…But it was the Tennyson of In Memoriam and Locksley Hall. I never heard from him of the Lotus Eaters or the Morte D’Arthur.”
That is, the more realistic Tennyson rather than the Tennyson of fantasy and myth.
“In Memoriam A. H. H.” is an extended meditation on the death of Tennyson’s friend Arthur Henry Hallam; it addresses the very Victorian themes of conflict within religious faith and omnipresent death and grief. “Locksley Hall” is a bitter lament for a lost love who has chosen a less worthy man than the narrator; it includes casual sexism that hints at its Victorian origins. “Locksley Hall” contains disconnected dream imagery verging on the fantastic, but is far more grounded overall than the “The Lotus Eaters” or the Arthurian poems.
“The Lotus Eaters” is based on Odysseus’s encounter with an island of, unsurprsingly, lotus eaters.
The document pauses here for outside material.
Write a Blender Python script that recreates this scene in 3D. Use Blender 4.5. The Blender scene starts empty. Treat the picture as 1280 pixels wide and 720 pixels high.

The poem resembles Coleridge’s “Rime of the Ancient Mariner” in its fantastic content, maritime themes, eerie tone and its firmly established place in the English canon.
Lewis might have slightly misspoken with his reference to the “Morte D’Arthur.” Tennyson did write a poem titled “Morte D’Arthur,” but it was part of his larger collection of Arthurian poems titled Idylls of the King, based on Sir Thomas Malory’s Morte D’Arthur. Lewis likely meant to refer to the larger work.